You Didn’t Have a Bad Day

Heads up-if you receive letters in the mail from yours truly, some of these posts may sound familiar. Sorry ’bout it;) I like to share with everyone, not just those on my “mailing list”.

So, here’s the basis of this post: You DID not have a bad day. You had a bad 15 minutes and decided to indulge in it. Read that again.

Raise your hand if you find yourself letting a tiny, seemingly insignificant moment in your day change the whole trajectory of your attitude, outlook, personality…all the things? My hand shot right up. And why? Perspective people!

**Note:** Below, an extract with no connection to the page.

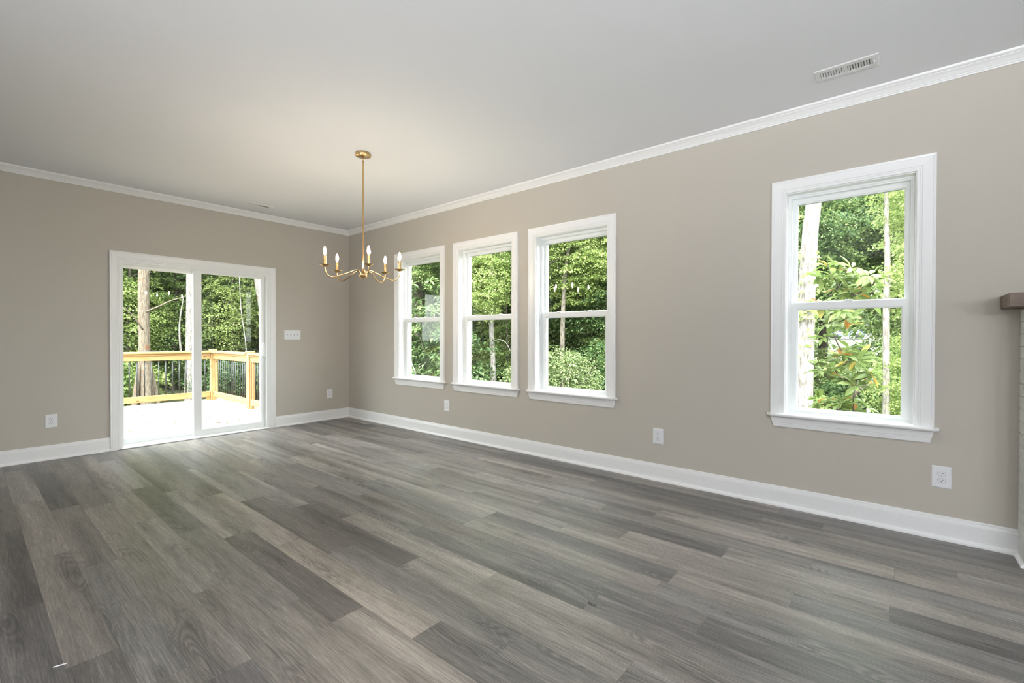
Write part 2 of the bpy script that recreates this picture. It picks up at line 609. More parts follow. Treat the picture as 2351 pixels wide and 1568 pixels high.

Let’s say you are not Lindsey (which if you are reading this, I can assure you that you are not). What does Lindsey do when she wakes up late and is running around like a lunatic trying to rush to work? Well, after some choice words muttered under my breath blaming the dog or the alarm clock or what-have-you, I choose to replay the mornings’ events on a loop of insanity on my drive to work. You know how this helps me move on with the day? IT DOESN’T.

The old drinking-stinkin’-thinkin’ version of Lindsey creeps back in and tries to take over. And, folks, it ain’t pretty. Old habits die hard (and not in a fun, Christmas party, Bruce Willis, kind-of-way.) A normal person moves on, puts on their big gal pants, and brushes away that damn negativity.

So, what… You overslept, rushed to work, forgot your breakfast, maybe you realize you are wearing two different shoes (I’d love to say I have never done this, but we all know I have) so you know what you do? Get over it. Don’t be like Lindsey and spend the next 12 hours complaining about how your day sucked before it even started. Just don’t. Slam on your breaks (literally) and grab the granola bar or bag of goldfish crackers that come rolling from under your seat (this only applies if your life even somewhat resembles mine–no one will ever starve or die of thirst on my watch thanks to all the random snacks and water bottles my kids leave in the backseat). Breakfast has been served. Now, fly through Wal-Mart and buy a pair of (matching) $10 janky shoes. Matching shoes-you look less insane now. Proceed to work.

Quit lingering on how bad your day is. I have said this once and will say it again-No one like a lingerer. The only person making your day bad is you. Say a prayer for crying out loud. Mine (while driving) usually involves some “no no” words, but hey, whatever works. I usually remember to apologize to the good Lord once I slow down. He understands. I can’t tell you how many times I have prayed for God to remove my head from my…rear end (you know the real word), get the hell over myself and my perceived idea that this is a bad day. I pray to help me get past myself because I get in the way of whatever His plans are for me. Take this damn wheel before I do!

You DID not have a bad day. You had a bad 15 minutes and decided to indulge in it. Read that again.

This is not a new profound way of thinking. I am just learning daily that I know less and less about…well, everything. Always room to grow. Learn and improve. Sometimes in our own time and in our own way. That is totally ok. That’s the beauty of growth. Never too old, tired, scared, whatever to learn something new to improve your outlook. Your focus. Your perspective.

Don’t let 15 minutes determine the course of your day. Laugh, cry, pray…then get over it. Don’t indulge in it. Getting consumed with negative thoughts never leads anywhere good. And unless you’re a psycho, you probably want to have good days.

That thing between your ears (your brain) is not always your best friend. I am at odds with mine all the time. Sometimes it needs a talking to–a little time out. Rewiring. If this were the 90’s, we could treat it like all things that didn’t work properly–unplug it, blow in it, and put it back in hopes the “glitch” corrected itself. Kidding-don’t go trying to remove your brain. I am not rich enough for the proper defense attorney that I would need to hire for giving out poor advice via blog.

You DID not have a bad day. You had a bad 15 minutes and decided to indulge in it. Read that again. Tattoo that on your brain. Write it on a sticky note. Keep it handy when you wear two different shoes to work or forget to brush your teeth (not that I have ever done that…cough, cough, BUT I hear that keeping that little bag the dentist gives you with a toothbrush and toothpaste in your glove box comes in handy…just in case).

Thank you for taking time to read my ramblings:) You’re so very welcome for these life hacks brought to you by your friendly, hot-mess, absent minded, recovering alcoholic.